We have been watching 3,900 on the S&P 500 as a key battleground area for bulls and bears all summer. Friday’s break below 3,900 puts a retest of the June lows near 3,600 in play. Also near 3,600 is the 200-week moving average, which has been an important support level for the market coming out of the Great Financial Crisis. Though the Fed’s accommodative posture is different compared to the post-GFC bull run and this may not be the ultimate low for this year, we think the risk-reward for long-term investors looking out 12-24 months gets much more attractive near these levels.

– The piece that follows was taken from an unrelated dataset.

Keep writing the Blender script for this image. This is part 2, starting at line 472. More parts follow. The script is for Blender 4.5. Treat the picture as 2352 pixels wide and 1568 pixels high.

4. Growth Stocks Are Too Expensive Given Liquidity Backdrop

We continue to see valuations as a risk for this market, both capping the upside for rallies and potentially being a source of downside if valuations fall below average as they typically do during tightening cycles and recessions. Growth stocks are particularly challenged, trading near 24x forward earnings. Growth stocks are too expensive given the tight liquidity backdrop and higher rate environment. 

5. All is Not Bad! Surprising Strength Out of Consumer Discretionary

There are two key bright spots for this market with light/short/bearish positioning (see the full slide deck) and the relative performance of cyclical/risk-on parts of the market, like Consumer Discretionary. Usually, Discretionary outperforms in the early days of a recovery as the stocks sniff out that the worst is behind us. They are contrarian performers (good when things feel bad and bad when things feel good. Recent outperformance in Discretionary is skewed by major index weights (AMZN and TSLA are 44% of the index), however even when equally weighted, Discretionary is performing better than might be expected given news flow. Contrarians take note.